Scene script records
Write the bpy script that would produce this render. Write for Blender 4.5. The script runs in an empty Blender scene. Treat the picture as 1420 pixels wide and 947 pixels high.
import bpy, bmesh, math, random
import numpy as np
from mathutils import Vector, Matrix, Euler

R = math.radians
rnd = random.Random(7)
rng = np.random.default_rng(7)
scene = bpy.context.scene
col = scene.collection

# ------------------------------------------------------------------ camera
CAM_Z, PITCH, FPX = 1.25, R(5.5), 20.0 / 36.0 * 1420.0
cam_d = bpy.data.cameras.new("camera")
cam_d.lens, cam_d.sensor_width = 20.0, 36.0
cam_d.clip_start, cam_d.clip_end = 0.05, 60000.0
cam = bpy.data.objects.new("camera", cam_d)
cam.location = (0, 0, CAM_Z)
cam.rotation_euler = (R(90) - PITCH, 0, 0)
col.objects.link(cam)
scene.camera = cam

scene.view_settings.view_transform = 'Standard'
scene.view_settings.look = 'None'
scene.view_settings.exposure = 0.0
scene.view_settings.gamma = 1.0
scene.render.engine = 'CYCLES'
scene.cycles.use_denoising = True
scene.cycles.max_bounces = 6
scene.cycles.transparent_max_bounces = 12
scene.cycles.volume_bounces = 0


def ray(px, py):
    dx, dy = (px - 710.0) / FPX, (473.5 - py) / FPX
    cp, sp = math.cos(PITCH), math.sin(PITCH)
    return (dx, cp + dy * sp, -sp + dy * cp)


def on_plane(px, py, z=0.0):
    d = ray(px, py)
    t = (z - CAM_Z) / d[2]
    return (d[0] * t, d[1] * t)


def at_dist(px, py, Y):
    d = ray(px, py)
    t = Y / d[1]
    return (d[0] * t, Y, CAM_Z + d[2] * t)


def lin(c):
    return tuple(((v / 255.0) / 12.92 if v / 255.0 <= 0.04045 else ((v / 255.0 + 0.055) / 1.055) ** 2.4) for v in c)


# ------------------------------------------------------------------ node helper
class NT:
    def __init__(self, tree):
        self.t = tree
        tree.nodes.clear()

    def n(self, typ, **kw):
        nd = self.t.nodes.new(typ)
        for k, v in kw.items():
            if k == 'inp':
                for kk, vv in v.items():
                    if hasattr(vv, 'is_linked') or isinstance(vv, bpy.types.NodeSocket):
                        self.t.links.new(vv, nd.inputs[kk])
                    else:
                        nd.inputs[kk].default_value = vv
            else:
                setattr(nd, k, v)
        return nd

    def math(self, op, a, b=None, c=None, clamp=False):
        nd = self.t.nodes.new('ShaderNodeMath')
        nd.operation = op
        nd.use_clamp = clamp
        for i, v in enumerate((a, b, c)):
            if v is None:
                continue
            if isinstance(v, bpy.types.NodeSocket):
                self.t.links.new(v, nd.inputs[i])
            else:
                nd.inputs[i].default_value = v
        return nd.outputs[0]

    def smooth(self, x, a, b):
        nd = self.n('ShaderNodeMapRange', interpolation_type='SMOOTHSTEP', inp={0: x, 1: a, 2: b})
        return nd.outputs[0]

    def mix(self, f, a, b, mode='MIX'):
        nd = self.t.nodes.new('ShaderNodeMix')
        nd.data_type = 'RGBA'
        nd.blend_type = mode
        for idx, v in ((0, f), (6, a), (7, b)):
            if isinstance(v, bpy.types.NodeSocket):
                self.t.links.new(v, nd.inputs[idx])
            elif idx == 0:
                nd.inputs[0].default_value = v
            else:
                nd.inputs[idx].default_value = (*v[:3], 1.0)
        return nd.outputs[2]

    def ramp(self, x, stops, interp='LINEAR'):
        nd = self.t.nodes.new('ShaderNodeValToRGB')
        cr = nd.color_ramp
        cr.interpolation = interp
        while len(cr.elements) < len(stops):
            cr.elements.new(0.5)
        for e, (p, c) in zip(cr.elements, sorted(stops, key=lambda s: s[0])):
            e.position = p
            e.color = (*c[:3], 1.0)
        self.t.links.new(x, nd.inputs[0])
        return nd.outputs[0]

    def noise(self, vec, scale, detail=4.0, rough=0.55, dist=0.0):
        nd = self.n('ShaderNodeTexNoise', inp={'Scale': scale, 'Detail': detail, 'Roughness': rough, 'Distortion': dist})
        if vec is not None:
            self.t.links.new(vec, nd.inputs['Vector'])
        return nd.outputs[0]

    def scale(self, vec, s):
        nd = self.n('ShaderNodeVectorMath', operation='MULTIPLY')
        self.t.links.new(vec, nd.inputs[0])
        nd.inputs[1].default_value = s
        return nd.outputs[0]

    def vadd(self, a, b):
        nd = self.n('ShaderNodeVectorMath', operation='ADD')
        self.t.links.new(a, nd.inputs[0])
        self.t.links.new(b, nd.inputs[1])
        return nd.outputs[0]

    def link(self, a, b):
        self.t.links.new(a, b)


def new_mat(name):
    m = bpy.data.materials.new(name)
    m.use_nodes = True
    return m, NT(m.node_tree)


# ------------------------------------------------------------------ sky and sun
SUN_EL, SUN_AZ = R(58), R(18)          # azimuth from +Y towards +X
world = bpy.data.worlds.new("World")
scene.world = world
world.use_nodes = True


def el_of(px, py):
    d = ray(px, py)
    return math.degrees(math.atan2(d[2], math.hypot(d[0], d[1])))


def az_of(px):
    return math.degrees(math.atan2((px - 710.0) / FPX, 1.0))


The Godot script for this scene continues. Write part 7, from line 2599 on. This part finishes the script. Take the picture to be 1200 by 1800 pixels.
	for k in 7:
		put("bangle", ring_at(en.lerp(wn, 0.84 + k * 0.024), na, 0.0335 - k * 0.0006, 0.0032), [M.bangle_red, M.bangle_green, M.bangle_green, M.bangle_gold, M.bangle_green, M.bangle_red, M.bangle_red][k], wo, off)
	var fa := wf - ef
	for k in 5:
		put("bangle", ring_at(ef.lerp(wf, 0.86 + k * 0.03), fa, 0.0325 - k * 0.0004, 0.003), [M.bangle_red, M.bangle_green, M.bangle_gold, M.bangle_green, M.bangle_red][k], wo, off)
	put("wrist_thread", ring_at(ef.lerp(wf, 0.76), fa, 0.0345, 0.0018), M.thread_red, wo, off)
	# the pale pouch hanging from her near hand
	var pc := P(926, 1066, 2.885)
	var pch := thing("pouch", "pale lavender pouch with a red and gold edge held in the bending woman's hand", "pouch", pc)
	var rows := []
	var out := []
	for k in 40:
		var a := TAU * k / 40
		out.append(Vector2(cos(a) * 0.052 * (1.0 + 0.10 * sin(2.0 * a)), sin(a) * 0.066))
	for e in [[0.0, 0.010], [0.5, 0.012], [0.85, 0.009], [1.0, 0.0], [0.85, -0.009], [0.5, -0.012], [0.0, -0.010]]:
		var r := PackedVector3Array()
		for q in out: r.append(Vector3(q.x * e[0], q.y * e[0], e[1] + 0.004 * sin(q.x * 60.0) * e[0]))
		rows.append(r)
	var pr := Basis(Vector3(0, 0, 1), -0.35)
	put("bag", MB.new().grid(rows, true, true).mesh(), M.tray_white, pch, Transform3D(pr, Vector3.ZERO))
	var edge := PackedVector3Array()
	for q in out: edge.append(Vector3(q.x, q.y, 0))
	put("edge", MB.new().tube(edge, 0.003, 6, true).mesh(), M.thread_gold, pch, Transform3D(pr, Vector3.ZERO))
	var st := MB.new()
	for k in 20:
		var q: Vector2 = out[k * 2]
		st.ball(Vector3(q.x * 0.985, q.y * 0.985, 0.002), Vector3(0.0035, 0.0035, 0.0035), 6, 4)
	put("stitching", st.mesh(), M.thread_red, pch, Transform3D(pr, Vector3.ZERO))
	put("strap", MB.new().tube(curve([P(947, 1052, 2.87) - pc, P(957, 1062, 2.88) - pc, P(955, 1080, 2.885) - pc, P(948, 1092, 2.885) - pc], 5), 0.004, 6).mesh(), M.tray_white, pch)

# What is required
What you return should be the lines from the start of the data through the line with "from mathutils import Vector, Matrix, Euler", quoted exactly and nothing more.

# Written solution
Write the bpy script that would produce this render. Write for Blender 4.5. The script runs in an empty Blender scene. Treat the picture as 1420 pixels wide and 947 pixels high.
import bpy, bmesh, math, random
import numpy as np
from mathutils import Vector, Matrix, Euler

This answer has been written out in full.